April 11, 2026

National Poetry Month

Melissa Kirsch, NY Times -   It’s the 30th anniversary of National Poetry Month, begun in 1996 by the Academy of American Poets. I’m celebrating it in my own fashion, reading favorite poems about April. T.S. Eliot dubbed it “the cruellest month.” Edna St. Vincent Millay was equally suspicious: “It is not enough that yearly, down this hill, / April / Comes like an idiot, babbling and strewing flowers.” An idiot! When I read those lines, spring fever beginning to throb in my veins, I feel like Millay is mocking me for being so awed, again, by the magnolia blossoms flinging open their floppy petals for a brief window of delirium.

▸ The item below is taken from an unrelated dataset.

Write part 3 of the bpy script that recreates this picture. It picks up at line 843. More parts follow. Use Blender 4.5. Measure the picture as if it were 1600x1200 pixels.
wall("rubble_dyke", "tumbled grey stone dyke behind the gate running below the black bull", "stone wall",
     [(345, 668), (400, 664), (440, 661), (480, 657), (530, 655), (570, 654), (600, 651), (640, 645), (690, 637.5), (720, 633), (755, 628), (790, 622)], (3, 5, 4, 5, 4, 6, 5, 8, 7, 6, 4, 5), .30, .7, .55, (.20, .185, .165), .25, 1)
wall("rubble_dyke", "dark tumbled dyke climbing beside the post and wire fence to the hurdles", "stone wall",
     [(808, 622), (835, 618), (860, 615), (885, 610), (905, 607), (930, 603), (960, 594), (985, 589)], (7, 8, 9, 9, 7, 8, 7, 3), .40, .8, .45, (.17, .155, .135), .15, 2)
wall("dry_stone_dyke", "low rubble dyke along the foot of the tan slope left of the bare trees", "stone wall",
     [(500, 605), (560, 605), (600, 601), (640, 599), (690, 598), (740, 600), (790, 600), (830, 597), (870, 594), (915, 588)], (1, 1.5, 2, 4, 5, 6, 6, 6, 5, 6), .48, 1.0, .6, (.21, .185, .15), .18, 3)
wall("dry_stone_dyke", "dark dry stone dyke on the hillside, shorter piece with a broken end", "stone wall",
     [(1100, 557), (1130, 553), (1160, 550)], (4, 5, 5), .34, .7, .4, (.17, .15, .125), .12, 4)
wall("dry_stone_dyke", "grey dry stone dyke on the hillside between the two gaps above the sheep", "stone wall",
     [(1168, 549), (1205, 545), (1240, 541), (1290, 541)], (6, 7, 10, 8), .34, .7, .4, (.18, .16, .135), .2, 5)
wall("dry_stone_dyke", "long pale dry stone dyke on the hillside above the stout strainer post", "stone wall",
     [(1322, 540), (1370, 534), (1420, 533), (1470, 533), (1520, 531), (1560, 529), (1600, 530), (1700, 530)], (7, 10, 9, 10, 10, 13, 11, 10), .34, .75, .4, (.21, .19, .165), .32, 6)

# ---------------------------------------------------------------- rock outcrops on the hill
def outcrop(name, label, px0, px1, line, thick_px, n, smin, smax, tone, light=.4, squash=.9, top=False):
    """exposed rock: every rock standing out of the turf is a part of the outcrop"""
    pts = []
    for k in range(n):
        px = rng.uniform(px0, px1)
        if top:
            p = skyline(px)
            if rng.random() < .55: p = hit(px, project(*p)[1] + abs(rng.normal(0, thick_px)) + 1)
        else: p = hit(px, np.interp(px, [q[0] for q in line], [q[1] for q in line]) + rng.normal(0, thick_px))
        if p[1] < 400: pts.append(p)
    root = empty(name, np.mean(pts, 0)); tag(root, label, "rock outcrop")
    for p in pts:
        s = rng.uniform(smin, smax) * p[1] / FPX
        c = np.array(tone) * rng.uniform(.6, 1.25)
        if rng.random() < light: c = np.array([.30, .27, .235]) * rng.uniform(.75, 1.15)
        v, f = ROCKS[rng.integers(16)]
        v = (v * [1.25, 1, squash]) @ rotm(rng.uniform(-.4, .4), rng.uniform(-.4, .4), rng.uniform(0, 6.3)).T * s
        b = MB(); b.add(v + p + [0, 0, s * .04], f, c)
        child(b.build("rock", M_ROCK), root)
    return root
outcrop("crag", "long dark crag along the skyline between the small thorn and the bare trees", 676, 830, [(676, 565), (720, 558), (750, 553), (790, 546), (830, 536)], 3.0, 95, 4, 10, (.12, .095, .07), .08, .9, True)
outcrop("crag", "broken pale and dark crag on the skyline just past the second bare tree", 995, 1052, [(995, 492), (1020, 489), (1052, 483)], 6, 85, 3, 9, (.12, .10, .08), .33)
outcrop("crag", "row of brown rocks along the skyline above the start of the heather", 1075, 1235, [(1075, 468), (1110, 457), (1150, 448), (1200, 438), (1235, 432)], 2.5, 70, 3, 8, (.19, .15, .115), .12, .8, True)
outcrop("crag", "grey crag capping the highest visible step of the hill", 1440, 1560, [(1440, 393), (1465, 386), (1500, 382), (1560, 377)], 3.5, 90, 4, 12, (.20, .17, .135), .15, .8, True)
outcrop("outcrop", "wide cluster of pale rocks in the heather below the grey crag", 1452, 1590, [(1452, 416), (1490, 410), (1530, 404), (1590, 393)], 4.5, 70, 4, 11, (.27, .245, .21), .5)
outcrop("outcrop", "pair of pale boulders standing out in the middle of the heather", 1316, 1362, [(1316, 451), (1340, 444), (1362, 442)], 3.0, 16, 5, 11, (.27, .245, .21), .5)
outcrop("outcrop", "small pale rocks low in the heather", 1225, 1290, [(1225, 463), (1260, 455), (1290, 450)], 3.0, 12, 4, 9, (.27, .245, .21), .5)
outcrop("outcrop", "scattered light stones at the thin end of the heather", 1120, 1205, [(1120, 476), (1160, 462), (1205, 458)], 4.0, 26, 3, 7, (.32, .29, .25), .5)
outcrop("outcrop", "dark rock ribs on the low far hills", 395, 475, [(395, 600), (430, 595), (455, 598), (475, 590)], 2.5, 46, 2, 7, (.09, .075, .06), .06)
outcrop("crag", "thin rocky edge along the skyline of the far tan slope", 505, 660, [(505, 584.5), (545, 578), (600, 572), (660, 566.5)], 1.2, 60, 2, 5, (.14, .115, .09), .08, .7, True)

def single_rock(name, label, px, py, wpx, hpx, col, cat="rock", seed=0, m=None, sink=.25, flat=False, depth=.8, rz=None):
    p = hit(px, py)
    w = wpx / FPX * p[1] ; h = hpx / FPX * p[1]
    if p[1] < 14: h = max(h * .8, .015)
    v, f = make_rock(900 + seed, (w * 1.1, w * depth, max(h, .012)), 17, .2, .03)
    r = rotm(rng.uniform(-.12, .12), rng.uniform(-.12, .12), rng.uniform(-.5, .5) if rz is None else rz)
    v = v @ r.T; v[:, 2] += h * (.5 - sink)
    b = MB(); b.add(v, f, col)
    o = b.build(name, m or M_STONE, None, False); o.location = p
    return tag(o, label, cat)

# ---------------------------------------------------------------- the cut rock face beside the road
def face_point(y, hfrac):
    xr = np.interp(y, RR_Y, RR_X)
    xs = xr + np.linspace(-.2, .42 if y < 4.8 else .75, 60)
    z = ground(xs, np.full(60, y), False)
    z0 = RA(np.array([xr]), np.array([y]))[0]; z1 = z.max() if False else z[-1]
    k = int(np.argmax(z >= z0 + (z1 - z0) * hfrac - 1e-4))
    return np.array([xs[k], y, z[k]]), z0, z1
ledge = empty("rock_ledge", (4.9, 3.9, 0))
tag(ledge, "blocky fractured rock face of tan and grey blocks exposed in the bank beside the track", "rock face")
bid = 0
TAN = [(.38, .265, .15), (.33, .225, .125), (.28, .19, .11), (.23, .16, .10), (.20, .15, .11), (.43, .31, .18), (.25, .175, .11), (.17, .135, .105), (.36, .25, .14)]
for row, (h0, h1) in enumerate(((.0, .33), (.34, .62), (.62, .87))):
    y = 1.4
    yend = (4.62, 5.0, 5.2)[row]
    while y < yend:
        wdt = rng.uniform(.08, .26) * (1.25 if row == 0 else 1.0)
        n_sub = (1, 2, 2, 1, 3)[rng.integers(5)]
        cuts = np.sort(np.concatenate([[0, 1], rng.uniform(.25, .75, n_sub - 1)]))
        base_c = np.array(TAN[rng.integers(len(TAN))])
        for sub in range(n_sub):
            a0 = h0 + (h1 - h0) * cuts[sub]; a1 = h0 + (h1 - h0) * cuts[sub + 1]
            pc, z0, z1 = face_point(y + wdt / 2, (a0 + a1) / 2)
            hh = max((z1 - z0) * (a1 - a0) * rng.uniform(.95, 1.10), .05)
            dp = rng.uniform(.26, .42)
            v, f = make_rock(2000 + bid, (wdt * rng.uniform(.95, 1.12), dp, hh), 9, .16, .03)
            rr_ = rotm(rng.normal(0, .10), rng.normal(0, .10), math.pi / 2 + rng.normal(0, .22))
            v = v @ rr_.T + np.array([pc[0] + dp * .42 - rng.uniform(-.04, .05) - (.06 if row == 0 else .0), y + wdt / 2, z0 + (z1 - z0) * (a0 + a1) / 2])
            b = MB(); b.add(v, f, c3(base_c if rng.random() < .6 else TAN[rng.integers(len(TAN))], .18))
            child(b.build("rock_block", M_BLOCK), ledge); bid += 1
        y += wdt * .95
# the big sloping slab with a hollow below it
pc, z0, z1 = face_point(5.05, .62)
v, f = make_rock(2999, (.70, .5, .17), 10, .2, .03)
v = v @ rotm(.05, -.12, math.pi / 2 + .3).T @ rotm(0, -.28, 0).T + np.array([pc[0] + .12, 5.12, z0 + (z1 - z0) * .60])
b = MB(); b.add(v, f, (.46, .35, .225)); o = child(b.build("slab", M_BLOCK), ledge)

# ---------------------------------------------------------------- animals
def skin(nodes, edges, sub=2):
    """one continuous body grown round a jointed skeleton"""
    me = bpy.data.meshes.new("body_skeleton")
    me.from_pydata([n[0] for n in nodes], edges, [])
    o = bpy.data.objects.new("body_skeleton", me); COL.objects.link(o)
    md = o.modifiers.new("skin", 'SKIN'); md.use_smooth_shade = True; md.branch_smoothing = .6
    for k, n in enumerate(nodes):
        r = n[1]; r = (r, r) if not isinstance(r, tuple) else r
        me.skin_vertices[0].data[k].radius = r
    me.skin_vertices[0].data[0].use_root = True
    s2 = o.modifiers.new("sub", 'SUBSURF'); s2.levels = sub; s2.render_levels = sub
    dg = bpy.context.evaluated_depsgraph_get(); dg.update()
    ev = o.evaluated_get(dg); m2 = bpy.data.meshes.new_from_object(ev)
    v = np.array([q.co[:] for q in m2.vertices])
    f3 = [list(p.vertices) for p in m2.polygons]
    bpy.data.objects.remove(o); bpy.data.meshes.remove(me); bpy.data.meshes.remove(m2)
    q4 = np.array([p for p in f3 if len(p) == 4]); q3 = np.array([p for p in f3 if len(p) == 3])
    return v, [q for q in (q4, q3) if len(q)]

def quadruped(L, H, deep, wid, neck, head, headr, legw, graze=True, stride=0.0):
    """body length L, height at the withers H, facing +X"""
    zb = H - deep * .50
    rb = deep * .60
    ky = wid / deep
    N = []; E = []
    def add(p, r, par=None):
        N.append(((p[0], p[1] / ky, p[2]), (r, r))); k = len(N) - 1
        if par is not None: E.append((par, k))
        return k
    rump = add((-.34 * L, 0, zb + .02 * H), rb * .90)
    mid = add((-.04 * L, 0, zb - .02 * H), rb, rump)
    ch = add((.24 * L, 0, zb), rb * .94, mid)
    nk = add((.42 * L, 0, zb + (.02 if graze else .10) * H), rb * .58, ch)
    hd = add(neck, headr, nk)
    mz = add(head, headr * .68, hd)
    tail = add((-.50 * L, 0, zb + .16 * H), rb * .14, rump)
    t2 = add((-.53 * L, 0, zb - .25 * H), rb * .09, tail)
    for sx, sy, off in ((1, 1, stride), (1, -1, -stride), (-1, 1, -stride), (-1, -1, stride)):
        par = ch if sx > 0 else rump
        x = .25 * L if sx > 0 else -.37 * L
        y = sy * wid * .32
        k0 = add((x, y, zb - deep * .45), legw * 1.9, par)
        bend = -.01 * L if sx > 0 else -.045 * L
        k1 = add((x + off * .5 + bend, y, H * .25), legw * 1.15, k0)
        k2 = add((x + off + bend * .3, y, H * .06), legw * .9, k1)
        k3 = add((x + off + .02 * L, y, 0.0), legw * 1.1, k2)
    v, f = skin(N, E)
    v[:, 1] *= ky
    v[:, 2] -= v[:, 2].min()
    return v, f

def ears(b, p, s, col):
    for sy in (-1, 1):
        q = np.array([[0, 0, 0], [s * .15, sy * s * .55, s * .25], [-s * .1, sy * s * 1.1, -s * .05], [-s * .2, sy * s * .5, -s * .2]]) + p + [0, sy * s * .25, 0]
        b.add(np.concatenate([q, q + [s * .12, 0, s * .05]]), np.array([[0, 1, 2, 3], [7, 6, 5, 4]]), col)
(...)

To Ogden Nash, April was “Gracious, cruel, tender, rowdy.” There’s the cruelty again, but he ends having come to appreciate the month’s contradictions: “I love April, I love you.” Langston Hughes’s “April Rain Song” concludes similarly: “The rain plays a little sleep song on our roof at night / And I love the rain.”

April has, in the Northeast, been inconstant as always. A perfect spring bike ride there; a windy, rainy hustle back. The poems tend to capture this fickle quality. As Robert Frost put it: “The sun was warm but the wind was chill. / You know how it is with an April day.”